Therein lies the dilemma. And here’s what’s-what:
If you’ve only just started dating this girl, it’ll likely be way too soon to understand her relationship with her parents. If you like her, and want to keep her around, then I highly recommend keeping any of your opposing views to yourself (at first, anyway). Should you meet her parents and find them philosophically at odds with you, dinner-at-their-place is not the time to duke it out. The most you can do is listen, remain polite, and demonstrate to your new girl that you’re able to keep from embarrassing her, or upsetting the (however frustrating it may be to you) dynamic.
This doesn’t mean you aren’t entitled to form a judgment of them. It’s not unusual to find older generations of people who are extremely close-minded, prejudiced, and dare I say unenlightened in this liberal era. I’ve heard my own parents make comments about— whatever—that made me want to crawl into a hole. So I get it. The trick is to find a balance between allowance for forgiveness and taking offence. This discussion should happen with your date, after visiting the parents.
If I subsequently learn she shares all of my concerns (should I have any) about her parents, chances are I’ll be more comfortable visiting them again, and be able to take them with a grain of salt. But if she comes to their defence in matters I fundamentally oppose, I worry. More than once I’ve discovered her own relationship with them is wobbly, and affects every choice she makes, usually at the expense of her happiness.
The last thing I want is to be told is that I am banned from speaking up in their presence. I’m not the kind of guy who expects—or even encourages—all parties in any situation to always agree, but I am wary of any kyboshing of discourse. If I can meet someone halfway, and still manage to respect them despite their own opposing views, then why can’t they?

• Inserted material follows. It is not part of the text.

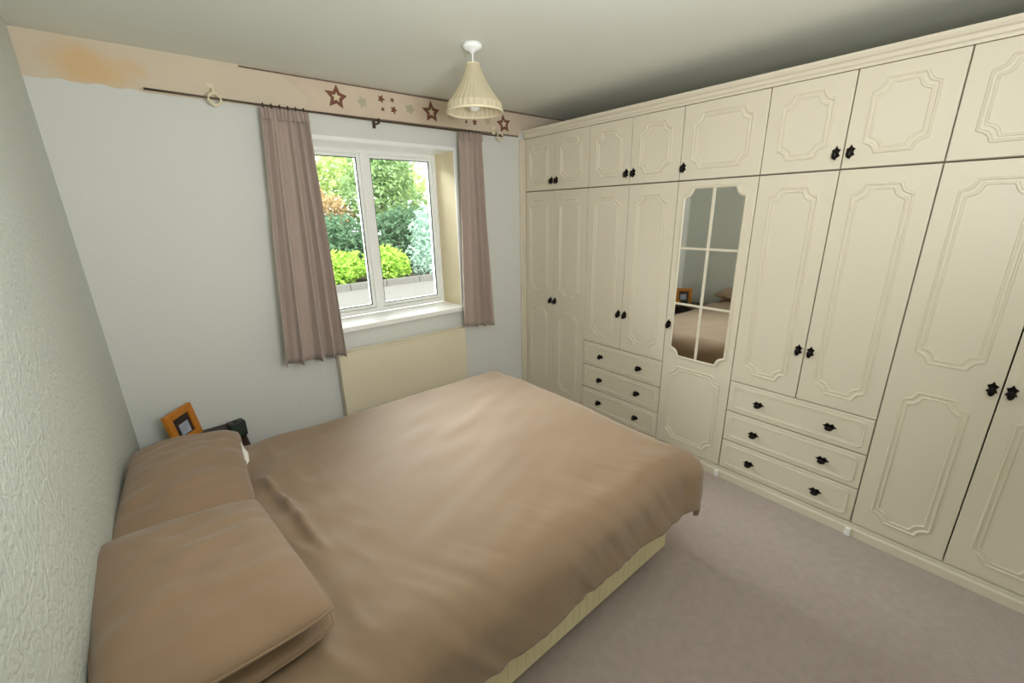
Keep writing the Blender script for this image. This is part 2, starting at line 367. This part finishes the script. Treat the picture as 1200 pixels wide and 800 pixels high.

I’m prepared to try it out with the parents up to three times. Should it continue to be disastrous, and should the girl I’m dating insist I simply grin and bear it, chances are I’ll pull the plug. If she can’t live honestly in her relationship with them, how will she be ready and mature enough to handle one with anyone else?
Sometimes, at the end of the day, fuck-buddies is best. We never have to bring a fuck-buddy home for dinner.